In the listing that follows, retype every line from the first through the one containing "# x to the right, z". Pictures are to be left out.

+++

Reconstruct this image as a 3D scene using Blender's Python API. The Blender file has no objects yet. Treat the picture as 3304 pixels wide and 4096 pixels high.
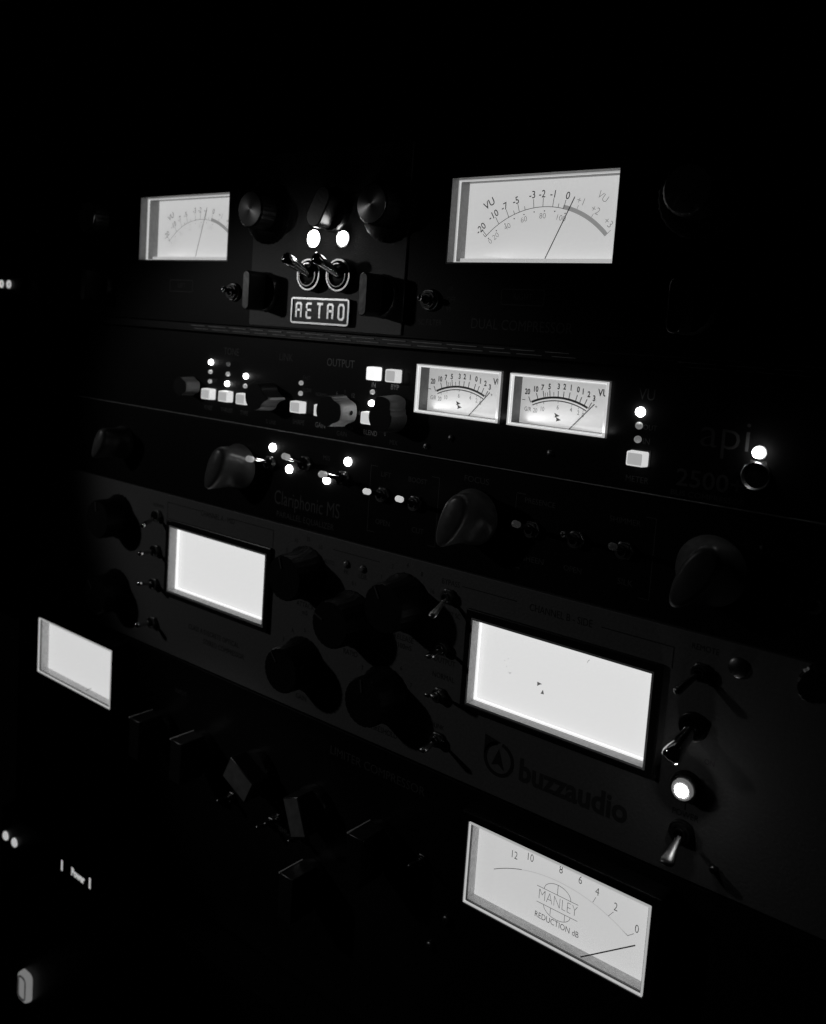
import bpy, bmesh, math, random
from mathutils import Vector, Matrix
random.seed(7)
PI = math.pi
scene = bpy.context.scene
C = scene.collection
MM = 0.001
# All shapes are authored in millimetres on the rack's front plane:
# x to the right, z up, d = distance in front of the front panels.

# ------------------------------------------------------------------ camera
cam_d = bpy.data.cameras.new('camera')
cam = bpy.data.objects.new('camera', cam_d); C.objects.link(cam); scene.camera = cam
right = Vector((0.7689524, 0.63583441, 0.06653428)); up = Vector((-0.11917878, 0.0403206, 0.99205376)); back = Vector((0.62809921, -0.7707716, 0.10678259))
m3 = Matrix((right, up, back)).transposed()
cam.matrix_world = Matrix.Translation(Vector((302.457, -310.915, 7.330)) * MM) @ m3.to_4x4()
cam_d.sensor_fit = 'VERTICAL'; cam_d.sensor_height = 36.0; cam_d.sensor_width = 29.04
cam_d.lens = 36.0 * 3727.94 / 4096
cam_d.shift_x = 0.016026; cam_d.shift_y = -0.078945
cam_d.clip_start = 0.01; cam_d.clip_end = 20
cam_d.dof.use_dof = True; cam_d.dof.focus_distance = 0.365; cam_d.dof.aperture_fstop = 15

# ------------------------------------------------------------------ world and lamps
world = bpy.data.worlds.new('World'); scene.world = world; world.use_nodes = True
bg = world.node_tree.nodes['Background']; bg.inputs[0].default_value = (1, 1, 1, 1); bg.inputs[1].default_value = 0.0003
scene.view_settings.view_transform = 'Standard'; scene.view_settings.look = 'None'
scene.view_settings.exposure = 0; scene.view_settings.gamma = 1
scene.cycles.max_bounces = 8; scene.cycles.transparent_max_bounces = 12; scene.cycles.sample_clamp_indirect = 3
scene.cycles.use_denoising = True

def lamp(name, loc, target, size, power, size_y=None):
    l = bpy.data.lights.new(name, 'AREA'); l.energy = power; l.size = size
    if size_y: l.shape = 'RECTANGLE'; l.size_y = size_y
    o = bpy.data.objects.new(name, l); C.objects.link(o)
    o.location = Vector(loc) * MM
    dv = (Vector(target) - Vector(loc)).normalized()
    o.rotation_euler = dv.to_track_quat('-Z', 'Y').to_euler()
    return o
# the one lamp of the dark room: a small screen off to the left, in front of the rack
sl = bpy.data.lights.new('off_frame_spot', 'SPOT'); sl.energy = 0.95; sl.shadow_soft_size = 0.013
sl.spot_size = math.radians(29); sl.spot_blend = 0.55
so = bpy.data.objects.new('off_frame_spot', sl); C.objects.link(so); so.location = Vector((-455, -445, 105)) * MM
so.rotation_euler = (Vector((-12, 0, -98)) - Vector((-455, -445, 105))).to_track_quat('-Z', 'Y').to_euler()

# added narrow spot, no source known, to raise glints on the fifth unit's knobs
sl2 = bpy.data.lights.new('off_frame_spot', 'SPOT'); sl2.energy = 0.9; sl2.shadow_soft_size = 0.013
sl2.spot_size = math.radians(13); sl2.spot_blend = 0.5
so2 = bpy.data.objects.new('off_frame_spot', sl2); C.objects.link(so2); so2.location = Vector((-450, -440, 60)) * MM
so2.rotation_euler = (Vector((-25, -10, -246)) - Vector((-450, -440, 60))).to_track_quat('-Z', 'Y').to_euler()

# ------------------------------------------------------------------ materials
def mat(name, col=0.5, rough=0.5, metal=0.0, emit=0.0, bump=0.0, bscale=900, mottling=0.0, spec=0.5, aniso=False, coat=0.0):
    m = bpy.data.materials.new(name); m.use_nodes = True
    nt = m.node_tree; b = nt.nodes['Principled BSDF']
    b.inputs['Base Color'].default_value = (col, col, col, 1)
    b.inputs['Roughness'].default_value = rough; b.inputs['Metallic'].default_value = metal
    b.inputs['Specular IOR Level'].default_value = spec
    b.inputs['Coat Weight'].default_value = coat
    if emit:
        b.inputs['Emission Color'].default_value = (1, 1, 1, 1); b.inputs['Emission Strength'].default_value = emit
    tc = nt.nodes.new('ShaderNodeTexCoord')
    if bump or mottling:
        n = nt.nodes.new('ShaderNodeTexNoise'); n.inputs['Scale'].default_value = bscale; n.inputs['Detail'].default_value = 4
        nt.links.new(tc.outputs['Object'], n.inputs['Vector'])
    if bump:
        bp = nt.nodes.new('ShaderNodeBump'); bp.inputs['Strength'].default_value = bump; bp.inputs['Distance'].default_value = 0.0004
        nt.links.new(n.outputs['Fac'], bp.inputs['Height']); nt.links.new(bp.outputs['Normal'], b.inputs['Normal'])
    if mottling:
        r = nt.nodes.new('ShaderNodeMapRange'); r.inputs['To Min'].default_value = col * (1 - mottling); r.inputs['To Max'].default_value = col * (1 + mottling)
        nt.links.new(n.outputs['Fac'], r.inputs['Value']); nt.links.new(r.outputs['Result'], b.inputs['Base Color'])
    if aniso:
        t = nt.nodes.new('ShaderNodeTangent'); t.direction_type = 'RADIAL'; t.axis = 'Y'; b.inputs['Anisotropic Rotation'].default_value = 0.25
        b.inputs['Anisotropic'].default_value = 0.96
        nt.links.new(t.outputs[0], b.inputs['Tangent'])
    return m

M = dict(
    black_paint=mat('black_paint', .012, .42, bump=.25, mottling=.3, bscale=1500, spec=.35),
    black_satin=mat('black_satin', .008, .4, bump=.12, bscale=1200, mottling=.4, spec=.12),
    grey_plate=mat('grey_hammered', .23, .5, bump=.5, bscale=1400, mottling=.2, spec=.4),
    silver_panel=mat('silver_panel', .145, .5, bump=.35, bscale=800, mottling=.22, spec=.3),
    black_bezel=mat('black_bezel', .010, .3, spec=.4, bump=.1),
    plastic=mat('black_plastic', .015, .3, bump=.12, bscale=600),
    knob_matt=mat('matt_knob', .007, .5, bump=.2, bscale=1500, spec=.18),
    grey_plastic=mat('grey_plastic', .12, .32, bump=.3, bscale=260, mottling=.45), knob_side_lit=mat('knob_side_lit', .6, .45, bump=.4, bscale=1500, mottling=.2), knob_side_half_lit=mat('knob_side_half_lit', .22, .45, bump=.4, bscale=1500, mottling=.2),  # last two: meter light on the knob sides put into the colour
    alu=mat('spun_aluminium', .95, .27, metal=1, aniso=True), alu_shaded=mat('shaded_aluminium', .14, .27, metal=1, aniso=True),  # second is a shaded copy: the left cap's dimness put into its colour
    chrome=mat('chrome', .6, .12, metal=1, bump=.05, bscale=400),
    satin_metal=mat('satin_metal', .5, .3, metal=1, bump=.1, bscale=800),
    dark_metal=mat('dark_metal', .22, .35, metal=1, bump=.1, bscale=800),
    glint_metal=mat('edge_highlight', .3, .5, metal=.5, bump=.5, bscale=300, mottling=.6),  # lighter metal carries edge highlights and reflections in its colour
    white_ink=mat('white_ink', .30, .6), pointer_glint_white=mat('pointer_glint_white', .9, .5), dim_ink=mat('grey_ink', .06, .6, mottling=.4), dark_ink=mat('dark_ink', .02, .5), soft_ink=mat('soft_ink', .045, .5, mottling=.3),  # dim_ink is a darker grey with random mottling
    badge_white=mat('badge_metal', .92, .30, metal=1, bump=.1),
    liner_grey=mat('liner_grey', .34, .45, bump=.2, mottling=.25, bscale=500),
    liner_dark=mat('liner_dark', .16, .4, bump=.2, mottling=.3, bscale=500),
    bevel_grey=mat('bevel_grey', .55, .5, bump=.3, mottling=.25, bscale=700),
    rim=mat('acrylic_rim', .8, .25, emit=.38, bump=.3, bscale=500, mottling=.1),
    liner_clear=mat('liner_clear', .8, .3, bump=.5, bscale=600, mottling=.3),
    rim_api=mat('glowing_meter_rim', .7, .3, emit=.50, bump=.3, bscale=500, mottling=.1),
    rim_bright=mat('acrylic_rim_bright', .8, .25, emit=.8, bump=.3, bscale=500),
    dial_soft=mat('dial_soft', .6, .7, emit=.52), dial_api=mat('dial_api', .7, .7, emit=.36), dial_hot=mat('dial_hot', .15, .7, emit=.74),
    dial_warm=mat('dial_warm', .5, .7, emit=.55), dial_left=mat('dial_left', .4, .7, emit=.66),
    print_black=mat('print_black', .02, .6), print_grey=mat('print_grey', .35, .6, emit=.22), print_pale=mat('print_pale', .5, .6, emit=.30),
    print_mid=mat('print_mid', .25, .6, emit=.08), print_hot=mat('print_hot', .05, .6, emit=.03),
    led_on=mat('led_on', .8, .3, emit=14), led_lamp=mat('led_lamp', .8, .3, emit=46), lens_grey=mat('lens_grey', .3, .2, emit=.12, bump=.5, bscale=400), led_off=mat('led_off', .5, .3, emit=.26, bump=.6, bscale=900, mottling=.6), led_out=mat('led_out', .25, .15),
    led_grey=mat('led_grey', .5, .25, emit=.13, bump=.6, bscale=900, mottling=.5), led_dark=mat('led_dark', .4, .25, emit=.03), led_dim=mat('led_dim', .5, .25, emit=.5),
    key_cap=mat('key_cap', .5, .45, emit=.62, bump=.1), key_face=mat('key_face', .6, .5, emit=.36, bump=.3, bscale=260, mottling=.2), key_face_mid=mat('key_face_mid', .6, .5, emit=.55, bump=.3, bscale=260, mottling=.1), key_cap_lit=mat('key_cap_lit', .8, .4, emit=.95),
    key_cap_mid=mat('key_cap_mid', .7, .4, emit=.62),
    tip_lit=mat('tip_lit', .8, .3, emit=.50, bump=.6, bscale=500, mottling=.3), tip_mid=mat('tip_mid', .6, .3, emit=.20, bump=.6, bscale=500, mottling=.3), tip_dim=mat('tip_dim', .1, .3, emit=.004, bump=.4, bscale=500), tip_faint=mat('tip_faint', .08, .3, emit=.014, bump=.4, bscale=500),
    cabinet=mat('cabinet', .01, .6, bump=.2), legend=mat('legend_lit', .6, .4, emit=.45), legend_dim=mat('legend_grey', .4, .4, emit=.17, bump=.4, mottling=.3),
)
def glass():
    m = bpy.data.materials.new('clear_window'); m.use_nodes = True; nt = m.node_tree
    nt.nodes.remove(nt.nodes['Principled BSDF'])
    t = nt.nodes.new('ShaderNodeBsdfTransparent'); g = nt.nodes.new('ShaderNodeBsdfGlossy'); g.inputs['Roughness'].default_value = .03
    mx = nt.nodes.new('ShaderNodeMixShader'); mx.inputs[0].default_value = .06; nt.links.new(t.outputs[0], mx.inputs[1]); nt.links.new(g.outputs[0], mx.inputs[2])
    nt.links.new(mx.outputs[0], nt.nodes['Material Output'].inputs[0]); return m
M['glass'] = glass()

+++

• **Right answer**
Reconstruct this image as a 3D scene using Blender's Python API. The Blender file has no objects yet. Treat the picture as 3304 pixels wide and 4096 pixels high.
import bpy, bmesh, math, random
from mathutils import Vector, Matrix
random.seed(7)
PI = math.pi
scene = bpy.context.scene
C = scene.collection
MM = 0.001
# All shapes are authored in millimetres on the rack's front plane:
# x to the right, z up, d = distance in front of the front panels.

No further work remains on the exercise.